Later, we find another lesson in derech eretz. Yaakov and Lavan built a monument of stones as a witness to their treaty. The pasuk tells us that Yaakov spoke to “echav” – Rashi translates echav as his sons – and told them to gather stones for the monument. However, when it came time to sit down to a full feast, the pasuk writes: “ He called to his (echav) to eat bread.” This time, Rashi says that echav means Lavan’s entourage. What is the meaning of this discrepancy?

R’ Yechezkel of Kuzmir zt”l explains that the sons of Yaakov were the waiters at this meal. Yaakov taught his children that when guests come, the children should get up and help out, instead of sitting idly at the table and waiting to be served. Thus, the “echav” written regarding the meal cannot be referring to Yaakov’s children, since they were not eating. They were serving and allowing the others to partake.

We see one last lesson.
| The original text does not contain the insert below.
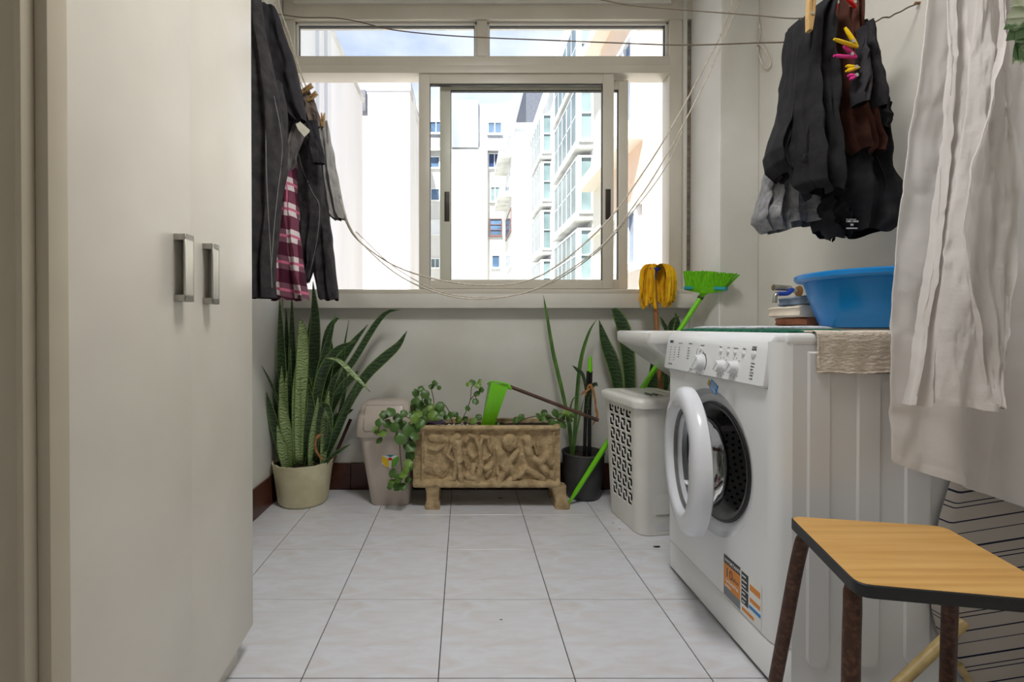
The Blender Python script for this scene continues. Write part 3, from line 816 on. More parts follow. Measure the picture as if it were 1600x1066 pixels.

As they parted ways, the pasuk follows through: לדרכו הלך ויעקב למקומו לבן וישב "- Lavan returned to his place and Yaakov went on his way.” The Meshech Chachmah, R’ Meir Simcha HaKohen zt”l, says that from here we see the difference between a tzaddik and a rasha. Yaakov was constantly “on his way” - always striving to elevate himself to higher levels of spirituality, whereas Lavan simply returned to his evil ways.